Sunday is Father’s Day and what a blessing it is to both be a father and to have had such an outstanding one. God is so very good to me.
Only Adam and Jesus entered this world without earthly fathers so God’s design in providing us with dads is so very crucial. It’s sad and sinful that many factors have removed fathers from their children’s lives today. Study after study underscores the vital role fatherhood plays in reducing crime, addiction, and abuse. I’m praying that our society might rediscover the value of this important person in the lives of children, families, and societies.
All of us fathers, however, fall short of the perfect example provided for us by our Heavenly Father. Nevertheless, we can and should consistently strive to be more like Him as we care for and raise our own children.
In Deuteronomy 1:31, God reminds His people how He transported them out of Egypt, through the desert, and to the doorstep of the Promised Land. He indicates that He did so “as a father carries His son.” This imagery is both powerful and comforting.
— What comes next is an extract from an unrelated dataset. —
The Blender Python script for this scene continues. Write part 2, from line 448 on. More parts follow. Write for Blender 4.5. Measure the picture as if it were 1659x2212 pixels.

This past weekend Nancy and I became grandparents again. As little Faith entered the world, she was welcomed by her mother, father, and big sister. In the coming months and years, she will be carried by all of them from time to time as well as by her beaming grandparents.
This is the picture that God paints of Himself carrying His people. In his Book of Mysteries, Jonathan Cahn reminds us that fathers carry their children at various occasions in life. In addition to carrying an infant that cannot yet walk, a father also carries older children when they become very tired. I remember carrying Faith’s father on hikes when his little legs had tuckered out even as I was carried by my dad years before. So too, our ever mightier Heavenly Father always has the strength to heft us up on His broad shoulders and tote us through our weary stretches of life.
We also see fathers carrying children when they are injured in some way. Perhaps during a soccer game when an ankle twisted or a knee was scraped, we see dad scooping up his son and carrying him out of the fray to a safe place where his wound can be examined and tended to. In just such a fashion, God gathers our wounded souls up from life’s battlefields and transports us to places of refuge where we can recover.
Fathers also carry their sons and daughters when they can’t keep up. Sometimes at an amusement park or parade the little tyke’s legs just can’t match the strides of grownups even though they are moving much faster. A loving fatherly lift enables the child to maintain the needed speed in spite of his or her limitations, just as God’s assistance enables us to attend to the many demands that sometimes seem impossible for us to keep up with.
Fathers also hoist their children onto their shoulders in order to see something. Because others block the child’s view, dad boosts the child to behold the ball game or sunset that everyone is raving about. God, too, raises us above our own heights to see magnificent spiritual insights that we are unable to comprehend and enjoy otherwise.
Finally, fathers often carry their youngsters just to be near them. Just to hug and love on them a while and to be loved on by them. This imagery reminds us of how the Good Shepherd that Isaiah describes holds the lambs close to His heart just because He wants to.
Lest you think the privilege of being held by the Heavenly Father is only for minors, consider His promise in Isaiah 46:4 where He says, “Even to your old age and gray hairs… I have made you and I will carry you; I will sustain you and I will rescue you.”
As we thank God for our earthly fathers, let’s remember and appreciate all the ways our Heavenly Father has carried and is carrying us now.